AIM OF THE EXERCISE: Restate the data below word for word. Skip any images it contains.

+-------+

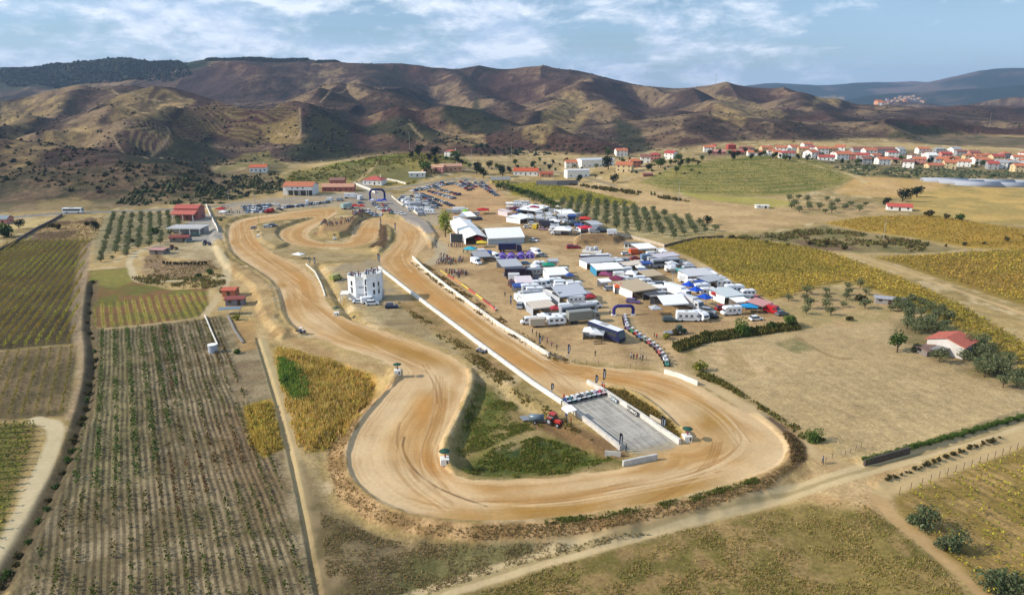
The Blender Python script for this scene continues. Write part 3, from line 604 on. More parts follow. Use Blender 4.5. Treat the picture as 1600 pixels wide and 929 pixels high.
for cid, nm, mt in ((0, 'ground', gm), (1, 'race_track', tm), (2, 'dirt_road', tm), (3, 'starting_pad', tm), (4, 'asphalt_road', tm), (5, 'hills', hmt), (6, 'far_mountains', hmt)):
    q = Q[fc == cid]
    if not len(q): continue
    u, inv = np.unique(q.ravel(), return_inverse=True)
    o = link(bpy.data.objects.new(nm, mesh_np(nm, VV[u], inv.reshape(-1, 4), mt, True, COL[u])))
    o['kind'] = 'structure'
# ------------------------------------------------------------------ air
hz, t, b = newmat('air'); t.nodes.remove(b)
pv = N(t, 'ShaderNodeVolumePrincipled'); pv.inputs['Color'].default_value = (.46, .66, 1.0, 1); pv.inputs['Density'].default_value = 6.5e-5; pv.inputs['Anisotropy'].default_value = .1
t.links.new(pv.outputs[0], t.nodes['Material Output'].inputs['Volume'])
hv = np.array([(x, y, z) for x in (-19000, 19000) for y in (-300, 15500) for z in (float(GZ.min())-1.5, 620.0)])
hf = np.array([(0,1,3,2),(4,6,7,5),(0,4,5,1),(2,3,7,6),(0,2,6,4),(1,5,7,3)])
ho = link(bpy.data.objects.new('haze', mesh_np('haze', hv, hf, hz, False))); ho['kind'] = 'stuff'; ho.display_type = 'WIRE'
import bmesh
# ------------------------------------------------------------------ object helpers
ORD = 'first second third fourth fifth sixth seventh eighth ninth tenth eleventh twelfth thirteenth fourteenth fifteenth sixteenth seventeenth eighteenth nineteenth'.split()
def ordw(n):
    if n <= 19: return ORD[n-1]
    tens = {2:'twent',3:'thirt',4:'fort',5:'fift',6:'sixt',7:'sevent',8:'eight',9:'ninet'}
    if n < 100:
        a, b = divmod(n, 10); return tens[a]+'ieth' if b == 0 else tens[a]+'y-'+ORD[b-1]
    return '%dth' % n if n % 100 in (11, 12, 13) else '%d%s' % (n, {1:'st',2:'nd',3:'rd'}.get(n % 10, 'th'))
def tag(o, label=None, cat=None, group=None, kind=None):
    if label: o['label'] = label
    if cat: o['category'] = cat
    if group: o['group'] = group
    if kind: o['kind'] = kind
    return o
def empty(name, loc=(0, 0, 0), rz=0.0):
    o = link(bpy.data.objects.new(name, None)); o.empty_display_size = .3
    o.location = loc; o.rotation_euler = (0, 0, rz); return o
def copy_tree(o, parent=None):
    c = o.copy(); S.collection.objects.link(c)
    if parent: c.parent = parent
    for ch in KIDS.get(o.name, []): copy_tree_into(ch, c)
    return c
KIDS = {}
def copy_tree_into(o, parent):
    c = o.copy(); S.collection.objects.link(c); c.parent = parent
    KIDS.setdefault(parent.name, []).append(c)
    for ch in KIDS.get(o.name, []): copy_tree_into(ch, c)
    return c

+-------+

COMPLETED TASK:
The Blender Python script for this scene continues. Write part 3, from line 604 on. More parts follow. Use Blender 4.5. Treat the picture as 1600 pixels wide and 929 pixels high.
for cid, nm, mt in ((0, 'ground', gm), (1, 'race_track', tm), (2, 'dirt_road', tm), (3, 'starting_pad', tm), (4, 'asphalt_road', tm), (5, 'hills', hmt), (6, 'far_mountains', hmt)):
    q = Q[fc == cid]
    if not len(q): continue
    u, inv = np.unique(q.ravel(), return_inverse=True)
    o = link(bpy.data.objects.new(nm, mesh_np(nm, VV[u], inv.reshape(-1, 4), mt, True, COL[u])))
    o['kind'] = 'structure'
# ------------------------------------------------------------------ air
hz, t, b = newmat('air'); t.nodes.remove(b)
pv = N(t, 'ShaderNodeVolumePrincipled'); pv.inputs['Color'].default_value = (.46, .66, 1.0, 1); pv.inputs['Density'].default_value = 6.5e-5; pv.inputs['Anisotropy'].default_value = .1
t.links.new(pv.outputs[0], t.nodes['Material Output'].inputs['Volume'])
hv = np.array([(x, y, z) for x in (-19000, 19000) for y in (-300, 15500) for z in (float(GZ.min())-1.5, 620.0)])
hf = np.array([(0,1,3,2),(4,6,7,5),(0,4,5,1),(2,3,7,6),(0,2,6,4),(1,5,7,3)])
ho = link(bpy.data.objects.new('haze', mesh_np('haze', hv, hf, hz, False))); ho['kind'] = 'stuff'; ho.display_type = 'WIRE'
import bmesh
# ------------------------------------------------------------------ object helpers
ORD = 'first second third fourth fifth sixth seventh eighth ninth tenth eleventh twelfth thirteenth fourteenth fifteenth sixteenth seventeenth eighteenth nineteenth'.split()
def ordw(n):
    if n <= 19: return ORD[n-1]
    tens = {2:'twent',3:'thirt',4:'fort',5:'fift',6:'sixt',7:'sevent',8:'eight',9:'ninet'}
    if n < 100:
        a, b = divmod(n, 10); return tens[a]+'ieth' if b == 0 else tens[a]+'y-'+ORD[b-1]
    return '%dth' % n if n % 100 in (11, 12, 13) else '%d%s' % (n, {1:'st',2:'nd',3:'rd'}.get(n % 10, 'th'))
def tag(o, label=None, cat=None, group=None, kind=None):
    if label: o['label'] = label
    if cat: o['category'] = cat
    if group: o['group'] = group
    if kind: o['kind'] = kind
    return o
def empty(name, loc=(0, 0, 0), rz=0.0):
    o = link(bpy.data.objects.new(name, None)); o.empty_display_size = .3
    o.location = loc; o.rotation_euler = (0, 0, rz); return o
def copy_tree(o, parent=None):
    c = o.copy(); S.collection.objects.link(c)
    if parent: c.parent = parent
    for ch in KIDS.get(o.name, []): copy_tree_into(ch, c)
    return c
KIDS = {}
def copy_tree_into(o, parent):
    c = o.copy(); S.collection.objects.link(c); c.parent = parent
    KIDS.setdefault(parent.name, []).append(c)
    for ch in KIDS.get(o.name, []): copy_tree_into(ch, c)
    return c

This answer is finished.